Altra proposta è quella dell’associazione Articolo 29, che prevede il diritto della gestante di “rivendicare” il concepito come proprio figlio, in qualsiasi momento della gravidanza surrogata. Un’impostazione che però è stata contestata da vari uditori presenti al dibattito, secondo i quali, i ripensamenti delle madri surrogate sono molto rari e comunque metterebbero in una posizione di debolezza e di ricatto, le persone o le coppie “commissionanti”.

Non sono mancate le proteste di femministe storiche, come Alessandra Bocchetti, e militanti Lgbt come Aurelio Mancuso, presidente di Equality, contrari all’utero in affitto, mentre alcune uditrici hanno messo in luce il rischio che la “gestante surrogata” possa rifiutarsi, anche all’ultimo momento, di cedere il bambino portato in grembo o appena partorito.

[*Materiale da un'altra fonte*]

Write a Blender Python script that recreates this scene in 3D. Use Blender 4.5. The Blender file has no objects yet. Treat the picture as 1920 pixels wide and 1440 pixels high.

Che la maternità surrogata possa realizzarsi a titolo gratuito piuttosto che a titolo oneroso, non rimuove però lo scoglio etico più grosso: quello dei bambini come oggetto di diritto, quindi suscettibili, se non di una compravendita, comunque di uno scambio. Da dono, la maternità diventa essa stessa un diritto, mentre gli unici diritti ignorati e calpestati sono proprio quelli dei bambini.